Le mandat à durée indéterminé
On peut le dire, la page des élections présidentielles est désormais définitivement tournée. Les multiples contestations, manifestations et cris d’orfraie postélectoraux de l’opposition et de la société civile n’ont pas empêché que le président réélu soit investi en pompe. Un nouveau gouvernement est également mis en place.
Et si l’on s’en tient toujours au chronogramme établi par la commission électorale nationale indépendante (Ceni), les consultations législatives verront le jour dans les mois qui suivent. Des indiscrétions dans les milieux du pouvoir ont même avancé une échéance: fin premier trimestre 2017. Mais au regard du contexte socioéconomique actuel, tout porte à croire que ce scrutin ne sera pas pour bientôt. Déjà, la crise économique que traverse actuellement le pays et qui affecte toutes les institutions de la République – l’Assemblée Nationale n’est pas épargnée – et dont l’issue demeure jusque-là incertaine, ne serait pas de nature à favoriser la tenue de ces consultations nationales. Et cela conduirait indubitablement une fois de plus à une prorogation tacite du mandat des élus du peuple. Une prorogation qui n’a pas besoin de gymnastique d’autant que la rallonge en cours est valable jusqu’à «la mise en place de la prochaine législature»!

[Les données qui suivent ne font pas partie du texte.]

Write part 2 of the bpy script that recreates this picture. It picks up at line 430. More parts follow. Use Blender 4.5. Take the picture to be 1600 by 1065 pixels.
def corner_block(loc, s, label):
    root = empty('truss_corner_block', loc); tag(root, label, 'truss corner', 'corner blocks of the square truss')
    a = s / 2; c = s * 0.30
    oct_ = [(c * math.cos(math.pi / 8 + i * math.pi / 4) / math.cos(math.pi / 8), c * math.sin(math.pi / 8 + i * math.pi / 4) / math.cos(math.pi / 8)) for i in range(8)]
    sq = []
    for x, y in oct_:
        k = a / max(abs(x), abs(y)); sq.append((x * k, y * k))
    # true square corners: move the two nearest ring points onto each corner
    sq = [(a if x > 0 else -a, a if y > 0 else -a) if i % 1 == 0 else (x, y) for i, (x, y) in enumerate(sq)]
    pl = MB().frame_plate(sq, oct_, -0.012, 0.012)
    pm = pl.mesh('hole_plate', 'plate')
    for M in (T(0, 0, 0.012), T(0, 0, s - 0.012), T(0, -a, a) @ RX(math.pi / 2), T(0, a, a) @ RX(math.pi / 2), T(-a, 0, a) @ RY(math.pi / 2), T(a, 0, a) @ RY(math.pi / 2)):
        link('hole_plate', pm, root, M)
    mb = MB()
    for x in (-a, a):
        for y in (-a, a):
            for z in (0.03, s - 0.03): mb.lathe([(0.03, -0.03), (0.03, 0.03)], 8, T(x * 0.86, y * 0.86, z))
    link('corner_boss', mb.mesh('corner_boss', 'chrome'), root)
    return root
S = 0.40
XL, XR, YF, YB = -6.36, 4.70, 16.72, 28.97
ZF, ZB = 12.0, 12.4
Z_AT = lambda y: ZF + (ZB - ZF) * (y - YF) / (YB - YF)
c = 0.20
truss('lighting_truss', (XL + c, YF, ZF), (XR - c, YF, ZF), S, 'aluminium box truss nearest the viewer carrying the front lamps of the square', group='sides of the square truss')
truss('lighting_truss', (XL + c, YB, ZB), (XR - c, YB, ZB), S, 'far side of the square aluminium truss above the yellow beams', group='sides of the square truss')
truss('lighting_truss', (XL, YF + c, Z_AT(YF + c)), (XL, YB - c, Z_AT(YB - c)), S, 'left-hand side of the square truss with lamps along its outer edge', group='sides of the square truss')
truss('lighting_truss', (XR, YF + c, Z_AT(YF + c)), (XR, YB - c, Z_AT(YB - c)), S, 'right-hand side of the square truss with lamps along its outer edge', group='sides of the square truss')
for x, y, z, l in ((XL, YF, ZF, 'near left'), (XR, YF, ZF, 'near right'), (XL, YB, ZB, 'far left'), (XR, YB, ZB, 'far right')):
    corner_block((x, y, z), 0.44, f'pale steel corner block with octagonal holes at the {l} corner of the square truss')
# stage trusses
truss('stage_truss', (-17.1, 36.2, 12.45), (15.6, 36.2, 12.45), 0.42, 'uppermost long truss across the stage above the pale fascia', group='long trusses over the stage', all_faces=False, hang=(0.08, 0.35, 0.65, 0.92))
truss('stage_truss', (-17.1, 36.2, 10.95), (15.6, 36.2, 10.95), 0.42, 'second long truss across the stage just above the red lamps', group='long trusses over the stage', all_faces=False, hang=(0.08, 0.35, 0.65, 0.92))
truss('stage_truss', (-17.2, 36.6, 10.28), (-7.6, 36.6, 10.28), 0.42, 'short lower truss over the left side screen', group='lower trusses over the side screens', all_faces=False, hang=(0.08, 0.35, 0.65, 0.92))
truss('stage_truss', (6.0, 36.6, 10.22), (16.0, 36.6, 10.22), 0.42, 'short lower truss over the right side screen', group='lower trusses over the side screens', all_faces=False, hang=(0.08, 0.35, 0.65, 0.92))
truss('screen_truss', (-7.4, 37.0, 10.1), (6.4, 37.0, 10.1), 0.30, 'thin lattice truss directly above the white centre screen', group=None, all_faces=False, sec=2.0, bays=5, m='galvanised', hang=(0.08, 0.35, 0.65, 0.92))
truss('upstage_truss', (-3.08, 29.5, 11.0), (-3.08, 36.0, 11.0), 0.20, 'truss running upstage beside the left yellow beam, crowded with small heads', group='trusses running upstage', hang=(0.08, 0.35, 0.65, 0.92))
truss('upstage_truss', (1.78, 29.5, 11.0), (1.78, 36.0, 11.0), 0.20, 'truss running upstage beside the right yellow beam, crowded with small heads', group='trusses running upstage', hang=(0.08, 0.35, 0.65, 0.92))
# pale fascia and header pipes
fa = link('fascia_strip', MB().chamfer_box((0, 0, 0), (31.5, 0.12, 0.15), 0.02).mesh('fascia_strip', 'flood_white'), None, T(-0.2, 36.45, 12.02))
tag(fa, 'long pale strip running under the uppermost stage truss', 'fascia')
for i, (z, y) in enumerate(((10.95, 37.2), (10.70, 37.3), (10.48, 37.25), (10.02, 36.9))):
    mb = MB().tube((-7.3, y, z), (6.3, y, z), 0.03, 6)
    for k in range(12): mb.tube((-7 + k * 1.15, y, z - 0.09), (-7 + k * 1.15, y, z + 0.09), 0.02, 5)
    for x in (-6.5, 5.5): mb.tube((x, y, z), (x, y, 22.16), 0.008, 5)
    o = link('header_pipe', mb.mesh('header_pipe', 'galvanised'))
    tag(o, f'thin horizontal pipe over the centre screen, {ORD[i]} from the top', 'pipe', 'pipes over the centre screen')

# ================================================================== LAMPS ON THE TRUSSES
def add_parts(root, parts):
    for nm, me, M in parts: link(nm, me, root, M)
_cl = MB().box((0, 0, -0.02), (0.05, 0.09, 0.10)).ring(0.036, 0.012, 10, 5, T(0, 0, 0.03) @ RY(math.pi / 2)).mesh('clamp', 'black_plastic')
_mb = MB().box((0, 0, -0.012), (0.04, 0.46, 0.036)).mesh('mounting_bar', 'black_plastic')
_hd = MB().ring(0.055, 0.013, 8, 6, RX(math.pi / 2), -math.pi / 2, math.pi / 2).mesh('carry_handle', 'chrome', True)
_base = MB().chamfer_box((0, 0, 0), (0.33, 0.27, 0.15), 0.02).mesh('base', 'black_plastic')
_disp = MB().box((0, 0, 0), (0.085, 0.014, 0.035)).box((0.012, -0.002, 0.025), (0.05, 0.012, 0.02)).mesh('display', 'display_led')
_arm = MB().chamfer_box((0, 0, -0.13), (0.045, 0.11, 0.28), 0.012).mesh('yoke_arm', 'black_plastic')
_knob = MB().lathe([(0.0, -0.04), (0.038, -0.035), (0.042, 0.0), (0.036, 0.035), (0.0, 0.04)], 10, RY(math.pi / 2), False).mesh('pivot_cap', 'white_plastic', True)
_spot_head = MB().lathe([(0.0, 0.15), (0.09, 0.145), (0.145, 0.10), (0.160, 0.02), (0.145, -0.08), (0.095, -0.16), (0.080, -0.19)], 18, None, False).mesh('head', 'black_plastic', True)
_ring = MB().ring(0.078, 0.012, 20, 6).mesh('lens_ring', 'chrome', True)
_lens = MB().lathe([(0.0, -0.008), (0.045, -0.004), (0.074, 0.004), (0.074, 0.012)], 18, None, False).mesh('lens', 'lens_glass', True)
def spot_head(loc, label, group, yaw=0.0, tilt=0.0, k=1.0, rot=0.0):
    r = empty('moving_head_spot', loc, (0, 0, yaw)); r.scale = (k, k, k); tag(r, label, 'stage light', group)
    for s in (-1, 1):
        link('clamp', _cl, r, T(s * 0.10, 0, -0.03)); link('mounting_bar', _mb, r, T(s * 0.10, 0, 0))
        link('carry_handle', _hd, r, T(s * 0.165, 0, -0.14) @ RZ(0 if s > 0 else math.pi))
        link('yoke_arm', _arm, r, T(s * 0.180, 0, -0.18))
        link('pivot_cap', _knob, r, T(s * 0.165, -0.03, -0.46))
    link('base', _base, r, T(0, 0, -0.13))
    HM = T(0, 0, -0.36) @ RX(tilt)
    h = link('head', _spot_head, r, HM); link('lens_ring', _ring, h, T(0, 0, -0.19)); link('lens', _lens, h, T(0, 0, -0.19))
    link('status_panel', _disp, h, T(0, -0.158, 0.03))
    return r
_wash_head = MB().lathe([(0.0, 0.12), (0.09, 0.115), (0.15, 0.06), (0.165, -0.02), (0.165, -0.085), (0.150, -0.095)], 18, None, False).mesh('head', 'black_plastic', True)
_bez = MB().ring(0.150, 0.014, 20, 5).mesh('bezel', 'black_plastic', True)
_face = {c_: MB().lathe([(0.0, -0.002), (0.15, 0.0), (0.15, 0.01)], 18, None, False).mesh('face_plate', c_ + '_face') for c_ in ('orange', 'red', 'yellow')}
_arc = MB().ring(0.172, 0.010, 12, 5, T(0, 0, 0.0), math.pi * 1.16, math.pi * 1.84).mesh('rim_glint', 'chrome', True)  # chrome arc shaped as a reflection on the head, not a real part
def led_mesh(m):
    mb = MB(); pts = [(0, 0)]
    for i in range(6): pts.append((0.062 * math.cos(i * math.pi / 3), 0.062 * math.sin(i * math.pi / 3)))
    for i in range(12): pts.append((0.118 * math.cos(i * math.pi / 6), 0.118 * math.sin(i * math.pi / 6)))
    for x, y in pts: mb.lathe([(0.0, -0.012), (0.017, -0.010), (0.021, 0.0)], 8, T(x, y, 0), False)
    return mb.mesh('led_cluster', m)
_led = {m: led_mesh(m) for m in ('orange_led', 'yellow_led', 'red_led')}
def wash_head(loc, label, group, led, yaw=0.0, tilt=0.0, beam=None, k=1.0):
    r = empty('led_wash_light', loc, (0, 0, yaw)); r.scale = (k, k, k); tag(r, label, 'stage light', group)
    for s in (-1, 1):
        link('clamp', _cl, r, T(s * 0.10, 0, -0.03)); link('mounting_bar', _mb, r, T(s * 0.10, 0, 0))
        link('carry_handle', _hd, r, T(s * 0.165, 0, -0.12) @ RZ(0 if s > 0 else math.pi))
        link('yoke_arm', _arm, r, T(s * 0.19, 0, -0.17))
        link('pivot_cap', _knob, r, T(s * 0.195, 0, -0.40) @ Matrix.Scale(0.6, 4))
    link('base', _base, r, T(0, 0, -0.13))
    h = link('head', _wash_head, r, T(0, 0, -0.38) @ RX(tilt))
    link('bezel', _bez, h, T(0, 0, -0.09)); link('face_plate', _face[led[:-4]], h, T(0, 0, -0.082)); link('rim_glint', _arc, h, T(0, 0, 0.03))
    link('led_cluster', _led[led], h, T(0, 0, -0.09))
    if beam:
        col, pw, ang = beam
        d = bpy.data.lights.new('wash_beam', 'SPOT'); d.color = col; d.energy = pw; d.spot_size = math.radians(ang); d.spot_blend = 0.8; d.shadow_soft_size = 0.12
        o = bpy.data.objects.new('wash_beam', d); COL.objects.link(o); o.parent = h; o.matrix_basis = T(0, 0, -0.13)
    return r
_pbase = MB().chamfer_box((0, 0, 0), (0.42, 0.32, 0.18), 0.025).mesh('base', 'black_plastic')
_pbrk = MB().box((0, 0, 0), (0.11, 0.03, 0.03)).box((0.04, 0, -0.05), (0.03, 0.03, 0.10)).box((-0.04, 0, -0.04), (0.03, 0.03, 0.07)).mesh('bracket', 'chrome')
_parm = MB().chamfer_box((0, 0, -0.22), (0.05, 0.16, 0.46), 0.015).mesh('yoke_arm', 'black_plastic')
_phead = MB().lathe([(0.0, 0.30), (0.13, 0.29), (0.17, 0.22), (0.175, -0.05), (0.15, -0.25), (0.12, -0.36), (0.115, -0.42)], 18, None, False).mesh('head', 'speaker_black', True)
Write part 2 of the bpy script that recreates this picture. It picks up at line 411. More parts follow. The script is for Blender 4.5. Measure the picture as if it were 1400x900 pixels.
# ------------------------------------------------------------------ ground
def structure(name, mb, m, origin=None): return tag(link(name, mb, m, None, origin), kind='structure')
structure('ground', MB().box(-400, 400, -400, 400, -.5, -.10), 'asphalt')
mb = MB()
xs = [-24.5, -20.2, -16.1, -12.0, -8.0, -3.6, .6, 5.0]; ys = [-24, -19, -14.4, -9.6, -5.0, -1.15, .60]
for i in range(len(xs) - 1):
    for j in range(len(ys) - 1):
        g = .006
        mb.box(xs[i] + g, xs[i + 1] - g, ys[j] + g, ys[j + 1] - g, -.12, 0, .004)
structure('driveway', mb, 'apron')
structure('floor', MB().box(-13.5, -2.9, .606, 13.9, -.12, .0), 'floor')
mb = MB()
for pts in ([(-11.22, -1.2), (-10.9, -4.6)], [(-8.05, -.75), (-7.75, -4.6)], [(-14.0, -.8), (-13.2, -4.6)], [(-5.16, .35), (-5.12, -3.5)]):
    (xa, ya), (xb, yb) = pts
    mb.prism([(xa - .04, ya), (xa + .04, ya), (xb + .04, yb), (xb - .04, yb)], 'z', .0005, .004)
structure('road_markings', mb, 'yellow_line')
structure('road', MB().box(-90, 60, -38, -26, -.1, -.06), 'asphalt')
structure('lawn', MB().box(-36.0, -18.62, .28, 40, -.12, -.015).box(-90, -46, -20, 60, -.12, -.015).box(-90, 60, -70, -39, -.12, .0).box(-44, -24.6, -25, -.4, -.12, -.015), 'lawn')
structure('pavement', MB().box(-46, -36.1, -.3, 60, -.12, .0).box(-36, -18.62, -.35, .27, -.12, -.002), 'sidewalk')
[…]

Pourtant, l’organisation de ces consultations aussitôt après les présidentielles aurait peut-être donné lieu à un scénario qui verrait le Mouvement Patriotique du Salut (MPS), le parti au pouvoir et ses alliés remporter la majorité des suffrages puisqu’ils viennent de convaincre plus de la moitié de l’électorat tchadien, si l’on s’en tient aux résultats de la présidentielle, ils pourraient en faire autant. Ce qui aurait permis au parti au pouvoir de conserver toujours la majorité à l’Assemblée. Une majorité nécessaire à la mise en œuvre du programme politique du Chef de l’Etat élu. Ça serait également l’occasion pour le parti au pouvoir de remettre de l’ordre dans ses rangs au niveau du palais de la Démocratie après les nombreux soupçons de malversation portés contre le Président de l’Assemblée Nationale, Dr Haroun Kabadi Jacques.
Hélas ! Avec la crise actuelle, un tel scénario ne saurait se réaliser si les élections législatives venaient à se tenir. Au cas échéant, un second scénario se produirait. L’incapacité du gouvernement à juguler la crise et bien évidemment à traduire dans les actes son programme politique pourrait incontestablement jouer en défaveur de la mouvance présidentielle. Surtout que les mesures d’austérité prises par l’équipe gouvernementale sont mal digérées par la population qui prendra désormais des précautions. Ainsi, la majorité pourrait basculer du côté de l’opposition. Cela risquerait fort bien de contraindre parti au pouvoir de composer avec celle-ci.
Mais en attendant que l’un ou l’autre scénario ne se produise, les locataires du Palais de la Démocratie continueront à conserver leur fauteuil aussi longtemps que durera la crise. Porteront-ils toujours la voix du peuple surtout que le mandat pour lequel ils ont été désignés est déjà arrivé à terme ? Là, c’est un autre débat. Mais une chose est néanmoins sure. La crise est bien réelle. Tant qu’il n’y a pas d’argent, il n’y aura pas d’élection. Alors chers honorables ! Tenez- vous prêts, c’est parti pour un mandat à durée indéterminé. Bon vent!